Saat ini masih terdapat sekitar 40 persen gabah petani yang dibeli dengan harga di bawah Harga Pembelian Pemerintah (HPP), yaitu Rp 6.500 per kilogram. Wakil Menteri Pertanian (Wamentan) sekaligus Ketua Dewan Pengawas Perum Bulog Sudaryono mengatakan bahwa hal ini menjadi perhatian serius di tengah upaya Perum Bulog menjaga stabilitas harga dan menyerap hasil panen petani.
“Tentu saja ini menjadi catatan ya. Bulog ini dengan semua prestasi yang sudah didapatkan, bagaimana bisa meng-cover 40 persen itu ya, memang yang dibeli (saat ini) gabahnya di bawah Rp 6.500,” ucap Sudaryono di Sentra Penggilingan Padi (SPP) Karawang, Kamis (15/4).
Ia menjelaskan bahwa Bulog sejauh ini telah menyerap sekitar 2 juta ton gabah, tetapi harga di pasar masih menunjukkan tren penurunan. “Kalau nggak kita jagain, itu trennya maunya itu turun terus,” kata Sudaryono.
Menurut Sudaryono, kondisi ini membuktikan bahwa pasokan gabah di masyarakat sangat melimpah. “Sudah diambil aja harganya masih turun, berarti yang beredar di masyarakat itu jauh lebih banyak. Kami meyakini begitu,” tuturnya.
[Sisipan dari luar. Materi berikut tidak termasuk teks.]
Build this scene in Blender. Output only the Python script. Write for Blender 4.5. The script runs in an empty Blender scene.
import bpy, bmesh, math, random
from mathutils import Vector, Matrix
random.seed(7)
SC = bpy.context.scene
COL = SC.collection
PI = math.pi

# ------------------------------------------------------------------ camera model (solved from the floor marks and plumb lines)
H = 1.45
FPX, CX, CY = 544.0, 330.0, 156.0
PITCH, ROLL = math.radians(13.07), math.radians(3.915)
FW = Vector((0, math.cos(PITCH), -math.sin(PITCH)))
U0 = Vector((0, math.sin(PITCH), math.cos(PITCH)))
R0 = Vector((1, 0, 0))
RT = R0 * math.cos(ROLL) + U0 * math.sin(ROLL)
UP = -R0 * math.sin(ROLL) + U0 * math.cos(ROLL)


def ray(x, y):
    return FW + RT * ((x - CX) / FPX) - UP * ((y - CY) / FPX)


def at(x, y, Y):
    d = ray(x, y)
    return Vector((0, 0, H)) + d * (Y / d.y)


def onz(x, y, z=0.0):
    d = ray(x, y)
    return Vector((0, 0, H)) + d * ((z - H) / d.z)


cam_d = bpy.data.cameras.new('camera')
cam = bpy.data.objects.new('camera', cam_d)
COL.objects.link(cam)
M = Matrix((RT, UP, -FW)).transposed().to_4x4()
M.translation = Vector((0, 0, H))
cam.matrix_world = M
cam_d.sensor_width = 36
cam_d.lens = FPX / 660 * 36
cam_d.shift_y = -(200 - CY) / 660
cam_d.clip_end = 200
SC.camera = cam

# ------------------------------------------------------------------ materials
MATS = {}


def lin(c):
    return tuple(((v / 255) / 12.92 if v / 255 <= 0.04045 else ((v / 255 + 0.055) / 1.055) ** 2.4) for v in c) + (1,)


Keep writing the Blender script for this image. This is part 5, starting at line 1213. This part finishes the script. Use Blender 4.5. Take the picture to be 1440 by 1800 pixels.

Ia juga menyinggung data Badan Pusat Statistik (BPS) yang menunjukkan lonjakan produksi beras nasional. “Tidak heran kalau BPS mengumumkan, di kuartal pertama ini produksi beras kita naik 51 persen dibandingkan tahun sebelumnya,” tambah Bayu.
Dengan kondisi tersebut, Bulog akan meningkatkan serapan gabah dari petani untuk mencegah harga terus merosot dan memastikan petani tetap mendapatkan harga yang layak.
Sudaryono menyatakan bahwa pihaknya telah mengecek 40 persen gabah tersebut, tetapi harganya masih di atas Rp 6.000 meskipun bukan pada harga yang telah ditetapkan yaitu Rp 6.500. Menurutnya, itu masih merupakan porsi HPP yang besar.
“Ini bukannya saya menghibur diri saya sendiri. Tapi so far harga itu masih lebih baik dibandingkan HPP di tahun sebelumnya,” ucapnya.
Kemudian, Sudaryono juga membeberkan bahwa pihaknya masih mencari solusi untuk beberapa wilayah yang harga HPP nya masih sekitar Rp 5.000, itu terjadi di daerah-daerah yang jauh-jauh, seperti Sumatra Selatan, Bengkulu, dan Papua Selatan.
Sebelumnya, Menteri Pertanian Amran Sulaiman menyampaikan terdapat sekitar 40 persen gabah petani masih dijual di bawah HPP yang ditetapkan pemerintah sebesar Rp 6.500 per kilogram. Kondisi tersebut menjadi salah satu dasar penundaan penyaluran bantuan saat ini.
“Kami cek bersama Perum Bulog, harga di lapangan itu masih ada 40 persen di bawah HPP. Artinya apa? Ini harus terangkat,” kata Amran kepada wartawan di Kantor Kementan, Jakarta, Rabu (14/5).
Ia menjelaskan, apabila bantuan disalurkan ketika harga gabah masih rendah, maka petani bisa dirugikan. Oleh karena itu, pemerintah memilih menunda sementara penyaluran hingga harga gabah membaik.